**Requirements:** Copy all the material below, exactly as it stands.

----- Recorded information

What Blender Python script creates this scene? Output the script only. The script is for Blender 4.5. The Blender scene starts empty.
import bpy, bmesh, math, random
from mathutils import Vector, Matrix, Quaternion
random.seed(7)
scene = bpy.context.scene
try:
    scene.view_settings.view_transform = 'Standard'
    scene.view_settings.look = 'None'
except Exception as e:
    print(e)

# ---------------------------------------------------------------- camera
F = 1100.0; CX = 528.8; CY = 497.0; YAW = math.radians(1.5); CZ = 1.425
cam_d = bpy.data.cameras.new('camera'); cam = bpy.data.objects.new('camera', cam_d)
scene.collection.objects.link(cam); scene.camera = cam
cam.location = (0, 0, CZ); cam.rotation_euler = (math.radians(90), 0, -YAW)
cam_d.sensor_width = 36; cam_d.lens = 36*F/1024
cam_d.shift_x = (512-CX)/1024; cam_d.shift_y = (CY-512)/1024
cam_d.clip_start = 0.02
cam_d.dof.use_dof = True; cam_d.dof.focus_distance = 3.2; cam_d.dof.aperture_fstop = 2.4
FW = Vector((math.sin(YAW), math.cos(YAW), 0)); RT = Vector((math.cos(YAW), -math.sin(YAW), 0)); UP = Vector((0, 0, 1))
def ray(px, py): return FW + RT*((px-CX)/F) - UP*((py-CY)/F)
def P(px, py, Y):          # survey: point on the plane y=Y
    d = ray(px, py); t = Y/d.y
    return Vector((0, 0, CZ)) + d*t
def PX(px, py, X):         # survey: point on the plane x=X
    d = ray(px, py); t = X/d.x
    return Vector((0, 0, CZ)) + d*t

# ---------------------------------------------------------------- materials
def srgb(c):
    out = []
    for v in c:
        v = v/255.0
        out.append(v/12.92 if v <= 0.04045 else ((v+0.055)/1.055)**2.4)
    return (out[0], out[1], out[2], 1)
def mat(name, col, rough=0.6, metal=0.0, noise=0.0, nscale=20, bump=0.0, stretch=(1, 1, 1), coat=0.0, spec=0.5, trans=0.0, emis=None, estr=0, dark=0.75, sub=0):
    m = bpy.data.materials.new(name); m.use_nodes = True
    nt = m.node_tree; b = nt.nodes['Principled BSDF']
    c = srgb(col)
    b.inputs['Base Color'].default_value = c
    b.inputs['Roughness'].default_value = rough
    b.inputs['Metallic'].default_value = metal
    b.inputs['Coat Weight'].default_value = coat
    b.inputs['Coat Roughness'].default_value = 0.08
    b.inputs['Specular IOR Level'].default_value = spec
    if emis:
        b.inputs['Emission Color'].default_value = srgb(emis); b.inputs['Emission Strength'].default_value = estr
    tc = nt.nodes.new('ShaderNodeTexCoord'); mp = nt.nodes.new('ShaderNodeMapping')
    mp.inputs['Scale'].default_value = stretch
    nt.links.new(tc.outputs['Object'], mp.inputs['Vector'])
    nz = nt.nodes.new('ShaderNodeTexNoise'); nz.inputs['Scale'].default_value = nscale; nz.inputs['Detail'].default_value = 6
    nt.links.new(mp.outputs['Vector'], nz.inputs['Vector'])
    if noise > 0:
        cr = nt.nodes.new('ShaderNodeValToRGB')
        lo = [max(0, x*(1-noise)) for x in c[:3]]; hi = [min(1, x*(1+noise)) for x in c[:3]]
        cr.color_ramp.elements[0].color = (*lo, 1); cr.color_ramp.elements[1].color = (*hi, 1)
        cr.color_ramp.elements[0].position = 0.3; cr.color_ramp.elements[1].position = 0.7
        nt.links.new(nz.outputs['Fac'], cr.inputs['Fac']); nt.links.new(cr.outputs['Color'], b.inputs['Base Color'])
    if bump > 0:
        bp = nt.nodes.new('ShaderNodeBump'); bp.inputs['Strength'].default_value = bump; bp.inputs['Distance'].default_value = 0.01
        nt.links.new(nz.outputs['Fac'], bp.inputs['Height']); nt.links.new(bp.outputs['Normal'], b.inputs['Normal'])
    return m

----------

**Response to this exercise:**
What Blender Python script creates this scene? Output the script only. The script is for Blender 4.5. The Blender scene starts empty.
import bpy, bmesh, math, random
from mathutils import Vector, Matrix, Quaternion
random.seed(7)
scene = bpy.context.scene
try:
    scene.view_settings.view_transform = 'Standard'
    scene.view_settings.look = 'None'
except Exception as e:
    print(e)

# ---------------------------------------------------------------- camera
F = 1100.0; CX = 528.8; CY = 497.0; YAW = math.radians(1.5); CZ = 1.425
cam_d = bpy.data.cameras.new('camera'); cam = bpy.data.objects.new('camera', cam_d)
scene.collection.objects.link(cam); scene.camera = cam
cam.location = (0, 0, CZ); cam.rotation_euler = (math.radians(90), 0, -YAW)
cam_d.sensor_width = 36; cam_d.lens = 36*F/1024
cam_d.shift_x = (512-CX)/1024; cam_d.shift_y = (CY-512)/1024
cam_d.clip_start = 0.02
cam_d.dof.use_dof = True; cam_d.dof.focus_distance = 3.2; cam_d.dof.aperture_fstop = 2.4
FW = Vector((math.sin(YAW), math.cos(YAW), 0)); RT = Vector((math.cos(YAW), -math.sin(YAW), 0)); UP = Vector((0, 0, 1))
def ray(px, py): return FW + RT*((px-CX)/F) - UP*((py-CY)/F)
def P(px, py, Y):          # survey: point on the plane y=Y
    d = ray(px, py); t = Y/d.y
    return Vector((0, 0, CZ)) + d*t
def PX(px, py, X):         # survey: point on the plane x=X
    d = ray(px, py); t = X/d.x
    return Vector((0, 0, CZ)) + d*t

# ---------------------------------------------------------------- materials
def srgb(c):
    out = []
    for v in c:
        v = v/255.0
        out.append(v/12.92 if v <= 0.04045 else ((v+0.055)/1.055)**2.4)
    return (out[0], out[1], out[2], 1)
def mat(name, col, rough=0.6, metal=0.0, noise=0.0, nscale=20, bump=0.0, stretch=(1, 1, 1), coat=0.0, spec=0.5, trans=0.0, emis=None, estr=0, dark=0.75, sub=0):
    m = bpy.data.materials.new(name); m.use_nodes = True
    nt = m.node_tree; b = nt.nodes['Principled BSDF']
    c = srgb(col)
    b.inputs['Base Color'].default_value = c
    b.inputs['Roughness'].default_value = rough
    b.inputs['Metallic'].default_value = metal
    b.inputs['Coat Weight'].default_value = coat
    b.inputs['Coat Roughness'].default_value = 0.08
    b.inputs['Specular IOR Level'].default_value = spec
    if emis:
        b.inputs['Emission Color'].default_value = srgb(emis); b.inputs['Emission Strength'].default_value = estr
    tc = nt.nodes.new('ShaderNodeTexCoord'); mp = nt.nodes.new('ShaderNodeMapping')
    mp.inputs['Scale'].default_value = stretch
    nt.links.new(tc.outputs['Object'], mp.inputs['Vector'])
    nz = nt.nodes.new('ShaderNodeTexNoise'); nz.inputs['Scale'].default_value = nscale; nz.inputs['Detail'].default_value = 6
    nt.links.new(mp.outputs['Vector'], nz.inputs['Vector'])
    if noise > 0:
        cr = nt.nodes.new('ShaderNodeValToRGB')
        lo = [max(0, x*(1-noise)) for x in c[:3]]; hi = [min(1, x*(1+noise)) for x in c[:3]]
        cr.color_ramp.elements[0].color = (*lo, 1); cr.color_ramp.elements[1].color = (*hi, 1)
        cr.color_ramp.elements[0].position = 0.3; cr.color_ramp.elements[1].position = 0.7
        nt.links.new(nz.outputs['Fac'], cr.inputs['Fac']); nt.links.new(cr.outputs['Color'], b.inputs['Base Color'])
    if bump > 0:
        bp = nt.nodes.new('ShaderNodeBump'); bp.inputs['Strength'].default_value = bump; bp.inputs['Distance'].default_value = 0.01
        nt.links.new(nz.outputs['Fac'], bp.inputs['Height']); nt.links.new(bp.outputs['Normal'], b.inputs['Normal'])
    return m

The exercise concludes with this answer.